The Surprising Origins of 5 Popular Christmas Traditions

There are a multitude of fun holiday customs that we have inherited from the generations before us. Have you ever wondered where some of these customs originated from? How did they evolve to be universally accepted Christmas traditions and when did they start? Here is the scoop on some of our most beloved traditions during this festive time of year. Hopefully, this additional background information will help you to see these traditions in a new light so you can better appreciate and enjoy them this year. Or at least, you can have more to talk about over Christmas dinner than the latest gossip from aunt Harriet’s bridge club.  

December 25th

The official day to celebrate Christ’s birth actually started out as the pagan holiday Saturnalia. This celebration was in honor of the pagan god of agriculture, Saturn, and usually occurred during the week of the Winter Solstice. Saturnalia’s festivities typically included lots of food, wine gifts that would be exchanged amongst friends and family. When Christian powers took over around the 4th century, church leaders decided to avoid the inevitable backlash that would occur if they got rid of the beloved holiday. Instead they repurposed the holiday customs to honor the birth of Christ as initiated by Pope Julius I in 350 A.D.  

Baked Christmas Ham

The tradition of having a baked ham at Christmas, also known as a Yule ham, started back in England during the Medieval times. Pagan tradition would roast a boar in the Norse god Freyer’s name as a way to ask Freyer to show favor in towards them in the new year. The tradition was later carried on by the Anglo-Saxons on the Isle of Britain, who integrated this tradition with their Christian beliefs. This custom became a part of the feast of Saint Stephen on December 26th, which eventually became a part of the Christmas festivities we know and love today.  
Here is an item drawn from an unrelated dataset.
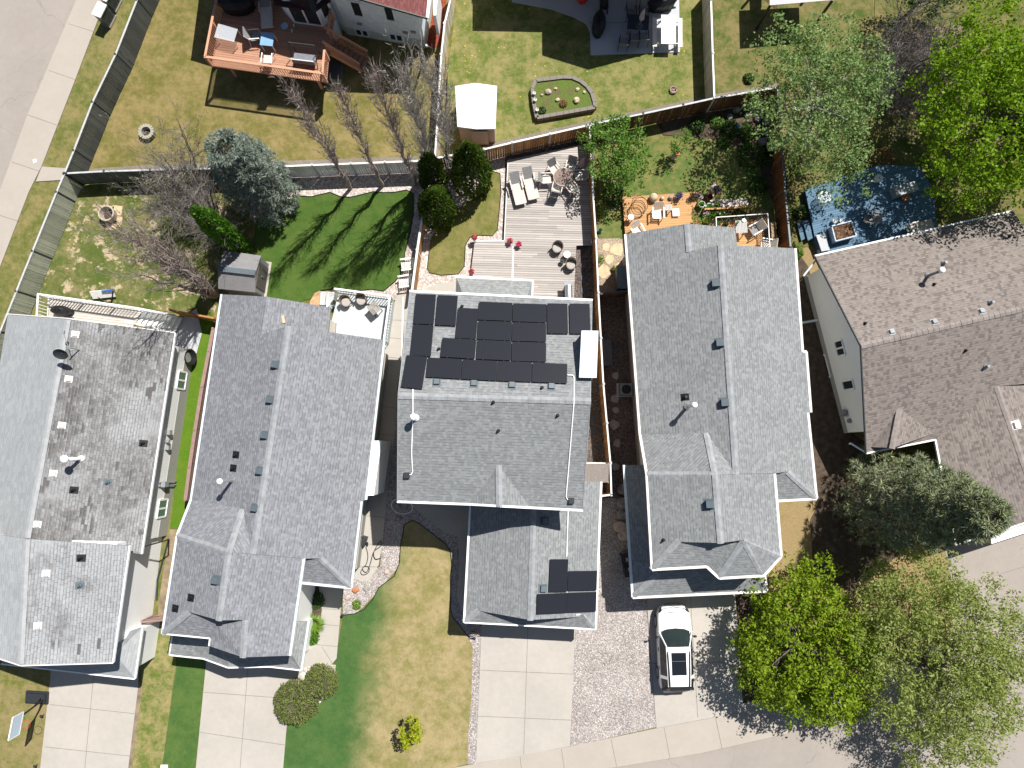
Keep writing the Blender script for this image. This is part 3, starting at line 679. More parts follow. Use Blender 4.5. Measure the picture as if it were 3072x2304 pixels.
gutter(h2, 'gutter', M['mint'], [A2, B2, C1, C2], [E2, E1], [E4, E3], [(906, 1749, 3.9), E4], [(870, 1967, 4.95), (912, 1676, 5.0)], [(904, 2010, 2.7), (926, 1862, 2.7)])
gutter(h2, 'fascia', M['white'], [C2, (630, 1915, 4.85), (627, 1938, 4.85)], [(509, 1965, 2.7), (610, 1976, 2.7), (684, 2003, 3.0), (807, 2000, 2.75), (903, 2011, 2.7)], [(508, 1964, 2.7), (518, 1900, 3.1)], w=.07)
walls(h2, [A2, (573, 1560, 3.9), (900, 1720, 3.9), E4, E3, E2, E1, (988, 991, 3.95), (992, 922, 3.9)], .42, .9, 3.86, M['sidc'], base=.95)
walls(h2, [(535, 1600, 4.85), C2, (870, 1967, 4.95), (912, 1660, 5.0)], .42, 0, 4.84, M['sidw'], 'garage_wall')
walls(h2, [(518, 1880, 2.7), (509, 1964, 2.7), (903, 2010, 2.7), (925, 1863, 2.7)], .35, 0, 2.7, M['sidw'], 'garage_wall')
b = MB(); q = [P(1120, 1322, 3.4), P(1146, 1322, 3.4), P(1123, 1486, 3.4), P(1098, 1486, 3.4)]; b.prism(q, .5, 3.55); b.build('bay_wall', M['sidw'], h2)
for px, py in ((827, 1095), (812, 1200), (796, 1306), (781, 1413), (767, 1524)): box_vent(h2, px, py, 'slate', .34, .22)
box_vent(h2, 650, 1740, 'slate', .36, .24)
flue(h2, 698, 1440, 1.7, .085, .15)
for px, py in ((708, 1364), (700, 1404), (573, 1793), (526, 1825)): plumb(h2, px, py, .3, .06)
p, n = onroof(h2, 850, 958); b = MB(); b.box(p + n * .03, (.14, .42, .03), rad(12)); b.build('roof_patch', plain('loose plywood', (.55, .42, .28)), h2)
# ================================================================== house three: the solar house
h3 = thing('house', 'two storey grey roofed house covered in black solar panels', 'house', P(1480, 1250))
T1, T2, T3, T4 = P(1230, 874, 6), P(1776, 901, 6), P(1192, 1503, 6), P(1748, 1529, 6); K1, K2 = P(1194, 1187, 7.7), P(1771, 1204, 7.7)
pf = plane3(K1, T3, T4); pk = plane3(K1, K2, T1); N1 = on(pf, 1496, 1395); N2 = P(1498, 1518, N1.z)
roof(h3, 'roof', M['shg'], [[T1, T2, K2, K1], [K1, K2, T4, (1590, 1521, 6.0), N1, (1410, 1511, 6.0), T3], [N1, (1410, 1511, 6.0), N2], [N1, N2, (1590, 1521, 6.0)]], caps=((K1, K2), (N1, N2)))
g1, g2 = P(1604, 1440, 3.95), P(1591, 1860, 3.95); ga, gb = P(1412, 1480, 2.7), P(1393, 1865, 2.7); gc, gd = P(1803, 1445, 2.7), P(1786, 1886, 2.7)
pgl, pgr = plane3(g1, ga, gb), plane3(g1, gc, gd)
roof(h3, 'garage_roof', M['shg'], [[g1, ga, gb, on(pgl, 1435, 1832), g2], [g1, g2, on(pgr, 1750, 1850), gd, gc], [gb, gd, (1750, 1846, 3.03), (1435, 1828, 3.03)]], caps=((g1, g2), (on(pgl, 1437, 1831), gb), (on(pgr, 1748, 1849), gd)))
gable(h3, (1445, 1826, 3.0), (1742, 1844, 3.0), (1592, 1846, 3.85), M['sidc'], 'garage_wall')
roof(h3, 'porch_roof', M['shg3'], [[(1369, 831, 2.8), (1597, 842, 2.8), (1578, 900, 3.4), (1392, 892, 3.4)], [(1369, 831, 2.8), (1392, 892, 3.4), (1366, 905, 2.8)], [(1597, 842, 2.8), (1594, 915, 2.8), (1578, 900, 3.4)]])
gutter(h3, 'gutter', M['white'], [(1228, 873, 6), (1778, 900, 6)], [(1191, 1505, 6), (1410, 1513, 6), N2, (1590, 1523, 6.0), (1749, 1531, 6)], [(1411, 1512, 2.7), (1392, 1867, 2.7)], [(1804, 1445, 2.7), (1787, 1887, 2.7)], [(1368, 830, 2.8), (1598, 841, 2.8)], [(1599, 842, 2.8), (1595, 888, 2.8)], w=.11)
gutter(h3, 'fascia', M['white'], [(1392, 1867, 2.7), (1787, 1888, 2.7)], w=.08)
gutter(h3, 'fascia', M['grey'], [T1, K1, T3], [T2, K2, T4], w=.04)
walls(h3, [T1, T2, T4, T3], .4, 0, 6.0, M['sidc'])
walls(h3, [(1412, 1500, 2.7), gb, gd, gc], .35, 0, 2.72, M['sidc'], 'garage_wall')
walls(h3, [(1369, 831, 2.8), (1597, 842, 2.8), (1594, 930, 2.8), (1366, 920, 2.8)], .3, 0, 2.7, M['sidc'], 'porch_wall')
gable(h3, P(1210, 890, 6), P(1208, 1488, 6), P(1203, 1187, 7.55), M['sidc']); gable(h3, P(1760, 915, 6), P(1738, 1515, 6), P(1763, 1204, 7.55), M['sidc'])
SOL = NT('solar cell'); u_, v_, _ = SOL.sep(SOL.uv())
def _ln(x, n, w): return SOL.math('LESS_THAN', SOL.math('FRACT', SOL.math('MULTIPLY', x, n)), w)
g_ = SOL.math('MAXIMUM', _ln(u_, 6, .05), _ln(v_, 10, .05)); fine_ = _ln(u_, 42, .2)
M['solar'] = SOL.set(SOL.mix(SOL.math('MAXIMUM', SOL.math('MULTIPLY', g_, .3), SOL.math('MULTIPLY', fine_, .12)), (.016, .017, .022), (.032, .034, .04)), .2, 0, .4)
def panel(h, quad, lab=None):
    c = [onroof(h, *p) for p in quad]; n = sum((x[1] for x in c), V((0, 0, 0))).normalized()
    cx = sum(p[0] for p in quad) / 4; cy = sum(p[1] for p in quad) / 4; p0, n = onroof(h, cx, cy)
    q = [on((p0 + n * .13, n), *p) for p in quad]
    ct = sum(q, V((0, 0, 0))) / 4; ex = ((q[1] - q[0]) + (q[2] - q[3])) / 2; ey = ((q[3] - q[0]) + (q[2] - q[1])) / 2
    lx, ly = ex.length, ey.length; ex.normalize(); ey = n.cross(ex); ey = -ey if ey.dot(q[3] - q[0]) < 0 else ey
    L, S_ = (1.7, 1.03); lx, ly = (L, S_) if lx > ly else (S_, L)
    b = MB(); mm = Matrix((ex, ey, n if ex.cross(ey).dot(n) > 0 else -n)).transposed()
    b.box(ct, (lx, ly, .04), m=mm); o = b.build('solar_panel', M['black'], h)
    b = MB(); a, e = lx / 2 - .012, ly / 2 - .012; b.face([ct + ex * sx * a + ey * sy * e + n * .024 for sx, sy in ((-1, 1), (1, 1), (1, -1), (-1, -1))], [(0, 0), (1, 0), (1, 1), (0, 1)] if ly > lx else [(0, 0), (0, 1), (1, 1), (1, 0)])
    b.build('cell_sheet', M['solar'], o)
    b = MB()
    for s in (-.3, .3): b.beam(ct + ex * lx * s - ey * ly * .5 - n * .05, ct + ex * lx * s + ey * ly * .5 - n * .05, .04, .05)
    b.build('mounting_rail', M['silver'], o)
for q in ([(1245, 882), (1308, 883), (1305, 974), (1239, 971)], [(1311, 885), (1374, 888), (1369, 977), (1305, 975)], [(1237, 974), (1302, 977), (1296, 1068), (1228, 1066)], [(1373, 924), (1435, 927), (1430, 1017), (1366, 1013)],
          [(1437, 904), (1537, 908), (1536, 964), (1435, 960)], [(1539, 909), (1639, 912), (1639, 968), (1538, 965)], [(1435, 962), (1536, 967), (1534, 1021), (1432, 1018)], [(1538, 967), (1639, 970), (1637, 1025), (1536, 1023)],
          [(1641, 911), (1705, 912), (1705, 1000), (1640, 999)], [(1706, 911), (1774, 913), (1773, 1000), (1706, 1000)], [(1325, 1014), (1429, 1019), (1427, 1077), (1321, 1069)], [(1432, 1020), (1534, 1024), (1532, 1081), (1430, 1077)],
          [(1537, 1025), (1638, 1028), (1637, 1086), (1536, 1083)], [(1214, 1066), (1282, 1071), (1271, 1167), (1204, 1159)], [(1282, 1072), (1387, 1077), (1383, 1137), (1278, 1131)], [(1388, 1078), (1494, 1083), (1486, 1142), (1384, 1137)],
          [(1495, 1083), (1596, 1086), (1592, 1146), (1488, 1142)], [(1598, 1086), (1702, 1092), (1701, 1150), (1597, 1146)],
          [(1649, 1677), (1704, 1677), (1702, 1776), (1647, 1777)], [(1705, 1711), (1791, 1710), (1789, 1773), (1703, 1775)], [(1612, 1780), (1701, 1776), (1700, 1841), (1610, 1845)], [(1703, 1776), (1788, 1773), (1786, 1837), (1702, 1840)]): panel(h3, q)
b = MB(); q = [P(1748, 994, 7.75), P(1792, 995, 7.7), P(1787, 1130, 7.7), P(1741, 1129, 7.75)]; b.prism([p.to_2d() for p in q], .2, 7.55); ch = b.build('chimney', M['sidc'], h3)
b = MB(); b.prism([p.to_2d() for p in inset(q, -.05)], 7.56, 7.68); b.build('chimney_cap', M['galv'], ch)
for px, py in ((1310, 1147), (1422, 1151), (1536, 1156), (1654, 1160)): box_vent(h3, px, py, 'slate', .3, .18)
box_vent(h3, 1628, 1765, 'slate', .34, .2); box_vent(h3, 1634, 1562, 'slate', .34, .2)
flue(h3, 1247, 1253, .85, .09, .17, 'white')
for px, py in ((1495, 1292), (1673, 1246), (1386, 919), (1316, 1047), (1480, 1206), (1626, 1163)): plumb(h3, px, py, .25, .05, plate=False)
def conduit(h, pts, r=.03):
    b = MB(); b.tube([onroof(h, *p)[0] + V((0, 0, .05)) for p in pts], r, 6); return b.build('conduit', M['white'], h)
conduit(h3, [(1239, 1168), (1239, 1186), (1239, 1240), (1235, 1360), (1238, 1415), (1234, 1424), (1228, 1424)]); conduit(h3, [(1702, 1125), (1718, 1126), (1722, 1132), (1722, 1202), (1714, 1300), (1704, 1420), (1698, 1490), (1702, 1498), (1710, 1500)])
conduit(h3, [(1704, 1532), (1700, 1670)]); conduit(h3, [(1703, 1682), (1699, 1838)], .02)
for px, py in ((1221, 1424), (1714, 1500)):
    p, n = onroof(h3, px, py); b = MB(); b.box(p + n * .08, (.28, .28, .14)); b.build('junction_box', M['dark'], h3)
# ================================================================== house four
h4 = thing('house', 'long grey hip and gable roofed house above the white parked car', 'house', P(2150, 1250))
A4, B4 = P(1876, 703, 3.9), P(1920, 1305, 3.9); Q1, Q2 = P(2162, 734, 5.7), P(2208, 1422, 5.7)
pl = plane3(A4, B4, Q2); pr = plane3(Q1, Q2, P(2386, 745, 4.0)); w1 = on(pl, 2061, 671); w2 = w1 + (B4 - A4).normalized() * 1.5; f1 = on(pl, 2119, 1298); Q1 = on(pl, 2162, 734)
e1, e2, e3, e4, e5 = on(pr, 2386, 745), on(pr, 2408, 1055), on(pr, 2419, 1055), on(pr, 2433, 1237), on(pr, 2424, 1238); e6 = on(pr, 2450, 1496); x1 = on(pr, 2362, 1415)
roof(h4, 'roof', M['shg'], [[A4, B4, Q2, Q1, w2, w1], [Q1, Q2, (2325, 1420, 4.85), x1, e6, e5, e4, e3, e2, e1], [x1, e6, (2332, 1502, e6.z), (2324, 1416, x1.z)], [w1, w2, (2212, 738, 4.12), (2205, 683, 4.12)]], caps=((Q1, Q2), (w1, w2), (x1, e6)))
fr = P(2145, 1424, 6.2); gp = P(2162, 1629, 6.2); c1 = P(1940, 1423, 4.85); c2 = P(1956, 1708, 4.85); hp = on(plane3(c1, c2, fr), 2037, 1620); ap = P(2231, 1622, 5.75)
roof(h4, 'garage_roof', M['shg'], [[B4, f1, fr, c1], [f1, Q2, fr], [c1, fr, gp, (2046, 1626, hp.z + .04), hp, c2], [fr, (2324, 1421, 5.05), (2344, 1669, 5.0), ap, (2238, 1619, 5.72), gp],
     [c2, (2120, 1699, 4.85), (2200, 1635, 5.5), (2228, 1614, 5.6), hp], [(2120, 1699, 4.85), (2158, 1733, 4.9), ap, (2200, 1633, 5.52)], [(2158, 1733, 4.9), (2292, 1726, 4.95), ap], [(2292, 1726, 4.95), (2344, 1669, 5.0), ap]],
     caps=((f1, fr), (fr, gp), (c1, fr), (hp, c2), (ap, (2158, 1733, 4.9)), (ap, (2288, 1724, 4.95)), (ap, (2342, 1669, 5.0))))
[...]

Red, Green & White: The Official Colors of Christmas

For the pagans, before Christianity became dominant in Britain, holly was an especially symbolic plant that was used in many festivities. The evergreen leaves represented eternal life. It also represented fertility for men, while the red holly berries represented fertility for women. When Christianity took hold, these festive colors maintained their prominence during the holidays, but their significance did slightly change. Green represented eternal life through Christ, while the red represented Christ’s blood as he died on the cross to save all of humankind. White was added later to represent peace.  

Kissing Under The Mistletoe

Throughout the Middle Ages, mistletoe had been associated with fertility and was hung up in houses during December because it was also believed to have the ability to keep evil spirits away during that month. It started showing up in Christmas festivities around the 18th century, when kissing under the mistletoe became a popular game amongst servants. It was said that a man could kiss any woman standing under mistletoe. If a woman refused him, they would then have bad luck. You also had to pick a berry from the mistletoe with each kiss. When the berries ran out, the kissing had to stop.  

Lighting The Christmas Tree

After Christmas trees became a part of holiday celebrations in Germany around the 17th century, people started decorating the trees with twinkling lights. Although, back then, they used candles that were lit from the fire of the Yule log. The idea was that the light from the candles and the Yule log would bring prosperity to you and your family in the new year. When Thomas Edison developed the light bulb in the 1800’s, people started using electric candles to light Christmas trees. The White House had its first Christmas tree lit with electric candles, as now is the tradition, in 1895.